Yankee Memorial Day and Decoration Day
By DAN LANGFORD
That’s not a derisive term, really; it’s just one I used to hear from my grandparents’ generation to differentiate their holidays. As I mentioned in a previous posting, Confederate Memorial Day is observed each year on the twenty-sixth of April. In the South of the first half of the 1900s, that was called “Memorial Day.”
The national holiday in May was originally called “Decoration Day.” The substitute “Memorial Day” began to be widely used after World War II, so a device was needed to differentiate. “Yankee Memorial Day” is the term many folks used to accomplish that differentiation.
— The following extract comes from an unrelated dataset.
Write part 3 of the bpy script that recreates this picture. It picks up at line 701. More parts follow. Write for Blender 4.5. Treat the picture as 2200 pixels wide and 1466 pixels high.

I had thought it an old Brooks term till twenty-something years ago, when my wife and I, as newlyweds living in Athens, Georgia, invited a dear old widow to eat supper at our house on the last Monday in May. A member of the local gentry whose grandfather had been president of the State Normal School, she was refinement and gentility personified. Her thank-you note, written in a flowing Lucy Cobb Institute hand, mentioned that our get-together was such a nice way for Southern friends to celebrate Yankee Memorial Day.
Whatever you want to call it, have a happy one; but do pause to remember why we commemorate this day. Remember those brave men and women over time who have given up their tomorrows to ensure the freedom of our own.